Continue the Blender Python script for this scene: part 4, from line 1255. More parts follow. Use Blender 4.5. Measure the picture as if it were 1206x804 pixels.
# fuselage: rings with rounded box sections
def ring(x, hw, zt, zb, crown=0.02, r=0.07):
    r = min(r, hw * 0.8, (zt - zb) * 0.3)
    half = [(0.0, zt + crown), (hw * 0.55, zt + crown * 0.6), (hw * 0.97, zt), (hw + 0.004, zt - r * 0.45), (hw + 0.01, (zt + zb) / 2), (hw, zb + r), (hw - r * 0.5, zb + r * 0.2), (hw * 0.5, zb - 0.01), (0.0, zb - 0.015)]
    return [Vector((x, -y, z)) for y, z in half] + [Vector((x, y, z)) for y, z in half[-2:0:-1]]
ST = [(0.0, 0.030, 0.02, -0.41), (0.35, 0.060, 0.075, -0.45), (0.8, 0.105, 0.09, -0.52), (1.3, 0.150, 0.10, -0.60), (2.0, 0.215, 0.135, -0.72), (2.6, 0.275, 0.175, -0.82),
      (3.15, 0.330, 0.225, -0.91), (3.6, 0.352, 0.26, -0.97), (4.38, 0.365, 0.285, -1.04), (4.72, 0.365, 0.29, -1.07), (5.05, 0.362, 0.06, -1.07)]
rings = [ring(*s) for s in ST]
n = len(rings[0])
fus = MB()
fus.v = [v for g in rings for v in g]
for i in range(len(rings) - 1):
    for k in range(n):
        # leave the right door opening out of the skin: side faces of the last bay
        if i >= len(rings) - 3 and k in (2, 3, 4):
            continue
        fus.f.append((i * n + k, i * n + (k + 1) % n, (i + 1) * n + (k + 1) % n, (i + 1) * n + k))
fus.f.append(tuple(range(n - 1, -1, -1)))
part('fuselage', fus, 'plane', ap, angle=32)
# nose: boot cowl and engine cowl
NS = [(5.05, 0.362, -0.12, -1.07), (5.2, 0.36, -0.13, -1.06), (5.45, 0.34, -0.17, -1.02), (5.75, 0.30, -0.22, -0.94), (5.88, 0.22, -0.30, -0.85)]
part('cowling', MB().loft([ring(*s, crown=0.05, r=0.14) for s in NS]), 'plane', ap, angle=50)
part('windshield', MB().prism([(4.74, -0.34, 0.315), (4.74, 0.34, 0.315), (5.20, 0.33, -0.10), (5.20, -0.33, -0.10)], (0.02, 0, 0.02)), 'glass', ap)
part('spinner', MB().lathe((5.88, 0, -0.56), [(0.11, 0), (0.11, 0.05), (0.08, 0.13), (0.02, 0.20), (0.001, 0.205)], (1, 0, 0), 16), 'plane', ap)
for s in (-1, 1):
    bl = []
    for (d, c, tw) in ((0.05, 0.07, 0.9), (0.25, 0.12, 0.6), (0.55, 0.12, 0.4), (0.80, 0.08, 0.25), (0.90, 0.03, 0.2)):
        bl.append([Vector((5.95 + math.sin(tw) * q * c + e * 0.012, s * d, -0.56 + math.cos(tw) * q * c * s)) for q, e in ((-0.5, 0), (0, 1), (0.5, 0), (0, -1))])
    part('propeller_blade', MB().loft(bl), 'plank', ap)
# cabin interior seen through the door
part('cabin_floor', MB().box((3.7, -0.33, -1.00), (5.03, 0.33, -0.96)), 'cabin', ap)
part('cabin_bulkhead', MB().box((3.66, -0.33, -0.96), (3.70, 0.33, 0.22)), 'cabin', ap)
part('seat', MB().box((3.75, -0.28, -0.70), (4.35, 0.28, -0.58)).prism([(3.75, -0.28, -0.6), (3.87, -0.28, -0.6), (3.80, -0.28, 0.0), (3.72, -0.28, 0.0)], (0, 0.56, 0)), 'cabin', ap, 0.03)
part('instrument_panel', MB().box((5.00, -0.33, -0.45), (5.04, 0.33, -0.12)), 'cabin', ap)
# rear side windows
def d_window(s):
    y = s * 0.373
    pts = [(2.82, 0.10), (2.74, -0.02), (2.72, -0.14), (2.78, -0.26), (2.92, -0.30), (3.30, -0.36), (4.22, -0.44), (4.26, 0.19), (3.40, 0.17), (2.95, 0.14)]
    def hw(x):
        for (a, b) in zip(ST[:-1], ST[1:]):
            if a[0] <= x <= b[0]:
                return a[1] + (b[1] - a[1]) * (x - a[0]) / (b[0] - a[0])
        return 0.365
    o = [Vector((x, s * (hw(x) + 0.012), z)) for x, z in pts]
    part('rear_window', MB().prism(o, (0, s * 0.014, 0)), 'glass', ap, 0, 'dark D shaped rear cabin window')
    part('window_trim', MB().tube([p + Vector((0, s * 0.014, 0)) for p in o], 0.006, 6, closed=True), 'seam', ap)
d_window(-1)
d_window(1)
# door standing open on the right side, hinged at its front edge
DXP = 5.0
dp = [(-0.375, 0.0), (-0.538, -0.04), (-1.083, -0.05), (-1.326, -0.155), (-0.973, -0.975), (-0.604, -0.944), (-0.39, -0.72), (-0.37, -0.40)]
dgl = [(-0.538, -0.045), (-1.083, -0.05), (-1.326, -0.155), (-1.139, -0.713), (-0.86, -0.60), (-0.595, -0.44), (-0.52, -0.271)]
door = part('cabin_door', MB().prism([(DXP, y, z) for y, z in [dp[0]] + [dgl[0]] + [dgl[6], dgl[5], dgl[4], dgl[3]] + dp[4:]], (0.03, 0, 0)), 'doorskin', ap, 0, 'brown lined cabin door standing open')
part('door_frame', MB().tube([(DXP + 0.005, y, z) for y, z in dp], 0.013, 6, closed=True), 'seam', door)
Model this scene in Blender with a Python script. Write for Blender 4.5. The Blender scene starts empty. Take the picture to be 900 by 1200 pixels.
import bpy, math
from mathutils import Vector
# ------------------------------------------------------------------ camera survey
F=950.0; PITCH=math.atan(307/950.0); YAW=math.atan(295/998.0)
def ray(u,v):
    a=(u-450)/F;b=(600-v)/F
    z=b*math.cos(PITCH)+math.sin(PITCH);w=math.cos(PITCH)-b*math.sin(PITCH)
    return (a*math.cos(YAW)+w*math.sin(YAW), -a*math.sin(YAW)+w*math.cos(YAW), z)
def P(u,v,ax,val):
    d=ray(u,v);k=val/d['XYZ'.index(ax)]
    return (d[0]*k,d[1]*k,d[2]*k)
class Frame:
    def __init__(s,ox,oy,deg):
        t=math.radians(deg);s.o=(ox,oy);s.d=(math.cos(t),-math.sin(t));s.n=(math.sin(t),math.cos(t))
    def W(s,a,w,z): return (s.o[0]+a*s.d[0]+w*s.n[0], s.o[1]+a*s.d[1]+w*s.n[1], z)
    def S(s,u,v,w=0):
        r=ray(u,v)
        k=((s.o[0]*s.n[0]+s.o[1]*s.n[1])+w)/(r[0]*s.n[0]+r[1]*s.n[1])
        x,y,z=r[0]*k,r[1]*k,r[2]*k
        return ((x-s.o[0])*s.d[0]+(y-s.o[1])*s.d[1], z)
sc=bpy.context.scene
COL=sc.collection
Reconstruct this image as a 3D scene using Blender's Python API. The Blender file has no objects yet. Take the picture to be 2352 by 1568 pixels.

————————

▸ **Aim of the exercise**
Repeat the material word for word, in full.

▸ **Exercise result**
Continue the Blender Python script for this scene: part 4, from line 1255. More parts follow. Use Blender 4.5. Measure the picture as if it were 1206x804 pixels.
# fuselage: rings with rounded box sections
def ring(x, hw, zt, zb, crown=0.02, r=0.07):
    r = min(r, hw * 0.8, (zt - zb) * 0.3)
    half = [(0.0, zt + crown), (hw * 0.55, zt + crown * 0.6), (hw * 0.97, zt), (hw + 0.004, zt - r * 0.45), (hw + 0.01, (zt + zb) / 2), (hw, zb + r), (hw - r * 0.5, zb + r * 0.2), (hw * 0.5, zb - 0.01), (0.0, zb - 0.015)]
    return [Vector((x, -y, z)) for y, z in half] + [Vector((x, y, z)) for y, z in half[-2:0:-1]]
ST = [(0.0, 0.030, 0.02, -0.41), (0.35, 0.060, 0.075, -0.45), (0.8, 0.105, 0.09, -0.52), (1.3, 0.150, 0.10, -0.60), (2.0, 0.215, 0.135, -0.72), (2.6, 0.275, 0.175, -0.82),
      (3.15, 0.330, 0.225, -0.91), (3.6, 0.352, 0.26, -0.97), (4.38, 0.365, 0.285, -1.04), (4.72, 0.365, 0.29, -1.07), (5.05, 0.362, 0.06, -1.07)]
rings = [ring(*s) for s in ST]
n = len(rings[0])
fus = MB()
fus.v = [v for g in rings for v in g]
for i in range(len(rings) - 1):
    for k in range(n):
        # leave the right door opening out of the skin: side faces of the last bay
        if i >= len(rings) - 3 and k in (2, 3, 4):
            continue
        fus.f.append((i * n + k, i * n + (k + 1) % n, (i + 1) * n + (k + 1) % n, (i + 1) * n + k))
fus.f.append(tuple(range(n - 1, -1, -1)))
part('fuselage', fus, 'plane', ap, angle=32)
# nose: boot cowl and engine cowl
NS = [(5.05, 0.362, -0.12, -1.07), (5.2, 0.36, -0.13, -1.06), (5.45, 0.34, -0.17, -1.02), (5.75, 0.30, -0.22, -0.94), (5.88, 0.22, -0.30, -0.85)]
part('cowling', MB().loft([ring(*s, crown=0.05, r=0.14) for s in NS]), 'plane', ap, angle=50)
part('windshield', MB().prism([(4.74, -0.34, 0.315), (4.74, 0.34, 0.315), (5.20, 0.33, -0.10), (5.20, -0.33, -0.10)], (0.02, 0, 0.02)), 'glass', ap)
part('spinner', MB().lathe((5.88, 0, -0.56), [(0.11, 0), (0.11, 0.05), (0.08, 0.13), (0.02, 0.20), (0.001, 0.205)], (1, 0, 0), 16), 'plane', ap)
for s in (-1, 1):
    bl = []
    for (d, c, tw) in ((0.05, 0.07, 0.9), (0.25, 0.12, 0.6), (0.55, 0.12, 0.4), (0.80, 0.08, 0.25), (0.90, 0.03, 0.2)):
        bl.append([Vector((5.95 + math.sin(tw) * q * c + e * 0.012, s * d, -0.56 + math.cos(tw) * q * c * s)) for q, e in ((-0.5, 0), (0, 1), (0.5, 0), (0, -1))])
    part('propeller_blade', MB().loft(bl), 'plank', ap)
# cabin interior seen through the door
part('cabin_floor', MB().box((3.7, -0.33, -1.00), (5.03, 0.33, -0.96)), 'cabin', ap)
part('cabin_bulkhead', MB().box((3.66, -0.33, -0.96), (3.70, 0.33, 0.22)), 'cabin', ap)
part('seat', MB().box((3.75, -0.28, -0.70), (4.35, 0.28, -0.58)).prism([(3.75, -0.28, -0.6), (3.87, -0.28, -0.6), (3.80, -0.28, 0.0), (3.72, -0.28, 0.0)], (0, 0.56, 0)), 'cabin', ap, 0.03)
part('instrument_panel', MB().box((5.00, -0.33, -0.45), (5.04, 0.33, -0.12)), 'cabin', ap)
# rear side windows
def d_window(s):
    y = s * 0.373
    pts = [(2.82, 0.10), (2.74, -0.02), (2.72, -0.14), (2.78, -0.26), (2.92, -0.30), (3.30, -0.36), (4.22, -0.44), (4.26, 0.19), (3.40, 0.17), (2.95, 0.14)]
    def hw(x):
        for (a, b) in zip(ST[:-1], ST[1:]):
            if a[0] <= x <= b[0]:
                return a[1] + (b[1] - a[1]) * (x - a[0]) / (b[0] - a[0])
        return 0.365
    o = [Vector((x, s * (hw(x) + 0.012), z)) for x, z in pts]
    part('rear_window', MB().prism(o, (0, s * 0.014, 0)), 'glass', ap, 0, 'dark D shaped rear cabin window')
    part('window_trim', MB().tube([p + Vector((0, s * 0.014, 0)) for p in o], 0.006, 6, closed=True), 'seam', ap)
d_window(-1)
d_window(1)
# door standing open on the right side, hinged at its front edge
DXP = 5.0
dp = [(-0.375, 0.0), (-0.538, -0.04), (-1.083, -0.05), (-1.326, -0.155), (-0.973, -0.975), (-0.604, -0.944), (-0.39, -0.72), (-0.37, -0.40)]
dgl = [(-0.538, -0.045), (-1.083, -0.05), (-1.326, -0.155), (-1.139, -0.713), (-0.86, -0.60), (-0.595, -0.44), (-0.52, -0.271)]
door = part('cabin_door', MB().prism([(DXP, y, z) for y, z in [dp[0]] + [dgl[0]] + [dgl[6], dgl[5], dgl[4], dgl[3]] + dp[4:]], (0.03, 0, 0)), 'doorskin', ap, 0, 'brown lined cabin door standing open')
part('door_frame', MB().tube([(DXP + 0.005, y, z) for y, z in dp], 0.013, 6, closed=True), 'seam', door)
Model this scene in Blender with a Python script. Write for Blender 4.5. The Blender scene starts empty. Take the picture to be 900 by 1200 pixels.
import bpy, math
from mathutils import Vector
# ------------------------------------------------------------------ camera survey
F=950.0; PITCH=math.atan(307/950.0); YAW=math.atan(295/998.0)
def ray(u,v):
    a=(u-450)/F;b=(600-v)/F
    z=b*math.cos(PITCH)+math.sin(PITCH);w=math.cos(PITCH)-b*math.sin(PITCH)
    return (a*math.cos(YAW)+w*math.sin(YAW), -a*math.sin(YAW)+w*math.cos(YAW), z)
def P(u,v,ax,val):
    d=ray(u,v);k=val/d['XYZ'.index(ax)]
    return (d[0]*k,d[1]*k,d[2]*k)
class Frame:
    def __init__(s,ox,oy,deg):
        t=math.radians(deg);s.o=(ox,oy);s.d=(math.cos(t),-math.sin(t));s.n=(math.sin(t),math.cos(t))
    def W(s,a,w,z): return (s.o[0]+a*s.d[0]+w*s.n[0], s.o[1]+a*s.d[1]+w*s.n[1], z)
    def S(s,u,v,w=0):
        r=ray(u,v)
        k=((s.o[0]*s.n[0]+s.o[1]*s.n[1])+w)/(r[0]*s.n[0]+r[1]*s.n[1])
        x,y,z=r[0]*k,r[1]*k,r[2]*k
        return ((x-s.o[0])*s.d[0]+(y-s.o[1])*s.d[1], z)
sc=bpy.context.scene
COL=sc.collection
Reconstruct this image as a 3D scene using Blender's Python API. The Blender file has no objects yet. Take the picture to be 2352 by 1568 pixels.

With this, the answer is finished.